Indem wir den Fokus der Kontrolle weg von der vermeintlichen Anwesenheit hin zu Arbeitsergebnissen lenken. „Zielvereinbarung“ ist hier das Zauberwort. Damit meine ich nicht die häufig halbherzig zelebrierte Zielvereinbarung mit ohnehin nicht erreichbaren Zielen im Rahmen der Jahresmitarbeitergespräche, sondern die konkrete Planung und Vereinbarung von Arbeitsergebnissen auf Tages- oder Wochenbasis. Wenn alle Beteiligten ein richtig gutes gemeinsames Verständnis darüber haben, was diese Woche wichtig ist und wer was bis Ende der Woche wie fertig gemacht haben muss, dann bekommt das, was der oder die Einzelne tut, plötzlich einen Sinn. Dann ist es auch nicht primär wichtig, zu welcher Uhrzeit oder an welchem Ort der oder die Mitarbeiter*in die Aufgaben bearbeitet, die zu diesem gemeinsamen Ergebnis führen sollen, denn das richtige Ergebnis, in der richtigen Qualität zum vereinbarten Zeitpunkt zählt dann viel mehr. Als Führungskraft kontrolliere ich dann also, ob die vereinbarten Arbeitsergebnisse zum vereinbarten Zeitpunkt in der vereinbarten Art und Weise erreicht wurden. Das ist etwas völlig anderes, als wenn ich kontrollieren muss, ob alle Mitarbeiter*innen von 8.00 bis 17.00 Uhr in Teams online waren und am Ende der Woche vielleicht trotzdem noch viele Aufgaben unerledigt sind.

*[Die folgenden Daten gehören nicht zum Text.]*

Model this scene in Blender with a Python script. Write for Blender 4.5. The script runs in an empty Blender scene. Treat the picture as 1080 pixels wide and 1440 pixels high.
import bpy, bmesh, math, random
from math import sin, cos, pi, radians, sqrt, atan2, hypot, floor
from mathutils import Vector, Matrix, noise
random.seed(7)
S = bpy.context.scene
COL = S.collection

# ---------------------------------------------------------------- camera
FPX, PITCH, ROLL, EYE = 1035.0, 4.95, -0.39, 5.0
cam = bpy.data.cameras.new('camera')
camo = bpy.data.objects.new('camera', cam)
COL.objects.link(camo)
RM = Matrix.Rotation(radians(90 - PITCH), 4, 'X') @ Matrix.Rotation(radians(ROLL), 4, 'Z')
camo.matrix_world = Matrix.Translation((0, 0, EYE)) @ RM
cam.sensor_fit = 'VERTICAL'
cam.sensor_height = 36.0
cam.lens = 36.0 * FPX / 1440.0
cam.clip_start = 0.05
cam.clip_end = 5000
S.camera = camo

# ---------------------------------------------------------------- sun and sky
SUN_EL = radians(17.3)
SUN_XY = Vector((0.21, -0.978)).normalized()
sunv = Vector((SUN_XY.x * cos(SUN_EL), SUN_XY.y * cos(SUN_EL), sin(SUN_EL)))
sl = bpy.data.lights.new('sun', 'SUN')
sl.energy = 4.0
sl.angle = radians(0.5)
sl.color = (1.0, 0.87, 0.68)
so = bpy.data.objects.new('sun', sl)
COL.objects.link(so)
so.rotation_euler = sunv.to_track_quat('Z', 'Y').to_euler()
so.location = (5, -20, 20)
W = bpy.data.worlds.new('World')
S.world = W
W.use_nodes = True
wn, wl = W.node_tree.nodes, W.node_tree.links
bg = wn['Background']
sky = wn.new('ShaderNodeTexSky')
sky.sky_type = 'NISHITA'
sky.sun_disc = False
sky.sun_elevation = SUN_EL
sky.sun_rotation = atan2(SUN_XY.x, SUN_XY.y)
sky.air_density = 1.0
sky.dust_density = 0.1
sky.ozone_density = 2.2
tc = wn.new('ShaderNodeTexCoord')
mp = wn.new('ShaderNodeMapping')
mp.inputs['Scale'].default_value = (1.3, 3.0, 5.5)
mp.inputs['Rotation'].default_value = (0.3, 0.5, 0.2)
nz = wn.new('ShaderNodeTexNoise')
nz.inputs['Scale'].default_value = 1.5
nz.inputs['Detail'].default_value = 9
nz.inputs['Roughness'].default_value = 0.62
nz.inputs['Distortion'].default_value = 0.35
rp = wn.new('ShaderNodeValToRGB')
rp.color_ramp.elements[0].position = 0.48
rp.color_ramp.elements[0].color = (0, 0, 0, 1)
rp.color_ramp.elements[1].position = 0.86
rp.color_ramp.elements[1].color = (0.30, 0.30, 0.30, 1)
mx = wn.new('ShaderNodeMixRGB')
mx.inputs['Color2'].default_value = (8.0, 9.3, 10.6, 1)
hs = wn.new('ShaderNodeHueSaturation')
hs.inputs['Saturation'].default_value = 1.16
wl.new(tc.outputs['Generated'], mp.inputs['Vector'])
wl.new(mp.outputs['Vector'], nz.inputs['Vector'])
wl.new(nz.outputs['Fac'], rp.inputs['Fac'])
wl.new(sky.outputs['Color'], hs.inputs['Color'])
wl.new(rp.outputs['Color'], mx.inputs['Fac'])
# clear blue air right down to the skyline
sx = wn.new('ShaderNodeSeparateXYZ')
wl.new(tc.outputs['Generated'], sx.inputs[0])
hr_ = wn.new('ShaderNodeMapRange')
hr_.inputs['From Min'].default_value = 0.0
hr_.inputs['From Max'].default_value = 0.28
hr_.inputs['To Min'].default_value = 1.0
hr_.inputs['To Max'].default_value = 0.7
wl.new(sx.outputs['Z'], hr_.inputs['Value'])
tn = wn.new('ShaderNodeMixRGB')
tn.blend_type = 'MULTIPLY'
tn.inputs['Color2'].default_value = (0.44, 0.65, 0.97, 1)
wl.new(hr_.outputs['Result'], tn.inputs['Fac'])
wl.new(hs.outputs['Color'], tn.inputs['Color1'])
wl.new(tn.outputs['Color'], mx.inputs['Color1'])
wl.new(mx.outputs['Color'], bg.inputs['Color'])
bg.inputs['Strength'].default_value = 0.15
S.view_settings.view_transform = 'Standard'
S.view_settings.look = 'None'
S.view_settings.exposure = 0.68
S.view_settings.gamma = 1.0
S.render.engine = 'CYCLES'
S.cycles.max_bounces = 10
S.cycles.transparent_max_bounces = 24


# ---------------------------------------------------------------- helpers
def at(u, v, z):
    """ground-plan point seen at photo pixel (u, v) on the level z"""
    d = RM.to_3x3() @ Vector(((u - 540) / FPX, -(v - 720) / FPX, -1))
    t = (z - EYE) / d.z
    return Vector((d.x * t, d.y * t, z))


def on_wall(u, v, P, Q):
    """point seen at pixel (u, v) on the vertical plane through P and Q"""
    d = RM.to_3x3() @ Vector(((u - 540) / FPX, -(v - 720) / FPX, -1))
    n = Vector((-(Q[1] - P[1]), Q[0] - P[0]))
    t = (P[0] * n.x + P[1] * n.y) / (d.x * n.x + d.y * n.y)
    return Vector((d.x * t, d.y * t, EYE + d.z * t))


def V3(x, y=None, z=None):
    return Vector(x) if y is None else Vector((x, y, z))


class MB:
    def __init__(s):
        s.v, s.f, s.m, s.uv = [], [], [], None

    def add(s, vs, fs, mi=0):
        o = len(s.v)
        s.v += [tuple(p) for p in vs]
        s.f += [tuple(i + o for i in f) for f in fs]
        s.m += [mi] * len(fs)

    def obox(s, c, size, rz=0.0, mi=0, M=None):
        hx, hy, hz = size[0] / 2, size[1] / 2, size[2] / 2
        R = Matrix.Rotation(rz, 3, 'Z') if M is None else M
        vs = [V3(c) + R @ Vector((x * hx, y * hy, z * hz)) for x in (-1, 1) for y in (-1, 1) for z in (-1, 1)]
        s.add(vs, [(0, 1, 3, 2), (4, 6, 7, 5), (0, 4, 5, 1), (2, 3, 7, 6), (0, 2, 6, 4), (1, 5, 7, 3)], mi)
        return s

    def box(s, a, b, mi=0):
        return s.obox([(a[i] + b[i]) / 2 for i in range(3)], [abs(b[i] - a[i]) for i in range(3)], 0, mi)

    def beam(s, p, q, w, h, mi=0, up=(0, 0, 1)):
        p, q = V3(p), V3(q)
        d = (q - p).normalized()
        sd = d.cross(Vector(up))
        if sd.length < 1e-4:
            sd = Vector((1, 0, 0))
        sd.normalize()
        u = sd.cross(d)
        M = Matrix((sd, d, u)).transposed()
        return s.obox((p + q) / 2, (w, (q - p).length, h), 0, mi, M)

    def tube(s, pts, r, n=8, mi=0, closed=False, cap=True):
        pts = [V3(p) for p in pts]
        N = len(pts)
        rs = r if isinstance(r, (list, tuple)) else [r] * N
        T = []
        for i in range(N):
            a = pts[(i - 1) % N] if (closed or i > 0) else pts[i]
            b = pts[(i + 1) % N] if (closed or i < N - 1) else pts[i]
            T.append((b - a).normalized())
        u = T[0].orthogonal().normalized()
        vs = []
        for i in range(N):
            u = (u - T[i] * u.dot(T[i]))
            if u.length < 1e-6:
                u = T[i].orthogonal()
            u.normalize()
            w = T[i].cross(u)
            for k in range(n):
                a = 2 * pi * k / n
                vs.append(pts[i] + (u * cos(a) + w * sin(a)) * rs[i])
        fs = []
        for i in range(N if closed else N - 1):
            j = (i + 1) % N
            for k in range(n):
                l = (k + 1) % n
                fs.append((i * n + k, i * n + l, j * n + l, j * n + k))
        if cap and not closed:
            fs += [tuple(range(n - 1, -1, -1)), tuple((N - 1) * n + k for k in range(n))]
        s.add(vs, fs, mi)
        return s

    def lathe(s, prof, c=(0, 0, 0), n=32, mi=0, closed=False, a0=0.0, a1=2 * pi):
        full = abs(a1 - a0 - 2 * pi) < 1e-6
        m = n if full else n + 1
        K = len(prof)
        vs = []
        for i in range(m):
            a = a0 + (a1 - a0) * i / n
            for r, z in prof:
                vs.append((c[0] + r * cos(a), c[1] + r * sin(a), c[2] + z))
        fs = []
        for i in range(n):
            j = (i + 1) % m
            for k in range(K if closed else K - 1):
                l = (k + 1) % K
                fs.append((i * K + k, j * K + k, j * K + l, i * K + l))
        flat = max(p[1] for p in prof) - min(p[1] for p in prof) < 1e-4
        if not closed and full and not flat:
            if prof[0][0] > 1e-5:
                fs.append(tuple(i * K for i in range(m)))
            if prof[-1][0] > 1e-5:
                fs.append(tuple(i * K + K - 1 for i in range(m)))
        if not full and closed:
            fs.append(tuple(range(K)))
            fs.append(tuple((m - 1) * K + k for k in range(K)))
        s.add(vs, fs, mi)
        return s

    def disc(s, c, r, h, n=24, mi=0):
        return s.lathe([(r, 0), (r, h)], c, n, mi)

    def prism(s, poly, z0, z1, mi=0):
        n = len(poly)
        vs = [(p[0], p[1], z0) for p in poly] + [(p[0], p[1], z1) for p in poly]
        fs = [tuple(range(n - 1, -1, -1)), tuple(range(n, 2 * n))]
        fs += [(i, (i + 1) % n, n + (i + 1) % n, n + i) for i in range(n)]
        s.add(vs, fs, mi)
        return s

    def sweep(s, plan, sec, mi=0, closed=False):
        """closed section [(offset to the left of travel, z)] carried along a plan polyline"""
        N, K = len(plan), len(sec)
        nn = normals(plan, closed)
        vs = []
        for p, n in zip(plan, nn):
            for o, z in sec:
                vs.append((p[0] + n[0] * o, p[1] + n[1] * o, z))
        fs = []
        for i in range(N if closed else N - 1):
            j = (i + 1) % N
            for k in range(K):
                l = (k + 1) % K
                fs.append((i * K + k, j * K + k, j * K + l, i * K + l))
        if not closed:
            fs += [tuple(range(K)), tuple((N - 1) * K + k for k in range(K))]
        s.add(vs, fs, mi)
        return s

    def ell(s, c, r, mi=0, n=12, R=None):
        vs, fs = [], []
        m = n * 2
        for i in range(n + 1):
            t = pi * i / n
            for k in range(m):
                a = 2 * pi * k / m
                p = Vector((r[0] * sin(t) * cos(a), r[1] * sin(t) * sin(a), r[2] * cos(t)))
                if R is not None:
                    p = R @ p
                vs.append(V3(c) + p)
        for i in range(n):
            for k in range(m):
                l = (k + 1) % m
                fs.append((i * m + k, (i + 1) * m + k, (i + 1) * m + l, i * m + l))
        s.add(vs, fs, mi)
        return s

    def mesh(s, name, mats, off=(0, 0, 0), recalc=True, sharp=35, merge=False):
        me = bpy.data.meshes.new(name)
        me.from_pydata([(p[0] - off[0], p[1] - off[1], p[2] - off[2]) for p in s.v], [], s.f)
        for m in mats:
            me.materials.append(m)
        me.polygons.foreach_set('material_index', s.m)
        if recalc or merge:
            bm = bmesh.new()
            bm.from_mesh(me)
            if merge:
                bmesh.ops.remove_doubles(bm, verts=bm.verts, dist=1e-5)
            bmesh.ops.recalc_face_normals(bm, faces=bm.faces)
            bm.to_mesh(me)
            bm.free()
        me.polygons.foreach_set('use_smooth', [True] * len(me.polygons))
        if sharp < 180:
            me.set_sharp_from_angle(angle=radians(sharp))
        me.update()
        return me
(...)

Klingt plausibel. Fordert aber von den Führungskräften echte Führungsqualitäten. Denn ich muss zuerst die übergeordneten Ziele und Strategien in kleinere Häppchen herunterbrechen und dann eine konkrete Erwartung formulieren. Mir nur zu denken, was jede*r einzelne*r Mitarbeiter*in tun soll, reicht alleine nicht aus. Das musste ich selbst schon einige Male bitterlich lernen. Stattdessen muss ich mir die Mühe machen und mich auf die Gespräche vorbereiten, mir meine Erwartungen genau überlegen und diese dann präzise formulieren. Das gute alte SMART-Prinzip kann hier immer wieder als Prüfkatalog dienen, ob ich alles sauber formuliert habe.
Daraufhin muss ich als Führungskraft mit meinen Mitarbeiter*innen sprechen und ihnen die Aufgabenpakete so übertragen, dass ich sicherstellen kann, dass alle verstanden haben, was das Ziel ist und welchen Anteil sie selbst an der Zielerreichung haben. Es ist meine Verantwortung als Führungskraft, das sicherzustellen. Wenn Mitarbeiter*innen etwas nicht verstehen, dann muss ich mir zunächst an meine eigene Nase packen und mich fragen, ob ich alles gut genug erklärt habe oder ob ich in Zukunft einen anderen Weg des Erklärens wählen sollte
Und zu guter Letzt ist es natürlich meine wesentliche Führungsaufgabe, meine Mitarbeiter*innen dabei zu unterstützen, dass sie bestmögliche Leistung erbringen können. Haben Sie alle Rechte, z.B. Zugriffsberechtigungen, Daten und Informationen, die sie für die Aufgabenerledigung brauchen? Haben Sie alle Kompetenzen und Fähigkeiten oder darf ich sie hier in ihrer Entwicklung ganz konkret unterstützen? Bin ich bei Fragen und für einen Schulterblick ansprechbar? Alle Aspekte von transformationaler Führung greifen hier entsprechend.
Ich habe also als Führungskraft nun klare Ziele und Erwartungen formuliert, dafür gesorgt, dass meine Mitarbeiter*innen diese auch verstanden haben, unterstütze sie in ihrer Entwicklung, stehe für Fragen zur Verfügung und kontrolliere dann am Ende die Arbeitsergebnisse. Klingt in der Theorie gut. Aber da war ja noch was. Mein Misstrauen. Nämlich meine Überzeugung, dass das eh nicht funktioniert, oder wenn, dann nur bei anderen, aber nicht mit meinen eigenen Mitarbeiter*innen.
Hier darf ich intensiv an mir selbst arbeiten (zum Beispiel mit Hilfe eines Coaches) und mein Menschenbild überdenken. Denn ein anderes Sprichwort besagt ja „Man erntet, was man säht.“ und wenn ich Misstrauen sähe, ernte ich wahrscheinlich Enttäuschung. Wenn ich aber nur die kleine Vorsilbe tausche und aus dem Miss-Trauen ein Zu-Trauen mache, dann öffne ich mich und die Situation für die Möglichkeit, dass es gelingen kann. Vielleicht nicht unmittelbar sofort in der ersten Woche. Aber mit ein bisschen Übung. Übung für mich als Führungskraft in der Zielsetzung und transformationalen Führung und Übung bei meinen Mitarbeiter*innen im selbstverantwortlichen Arbeiten aus dem Home-Office.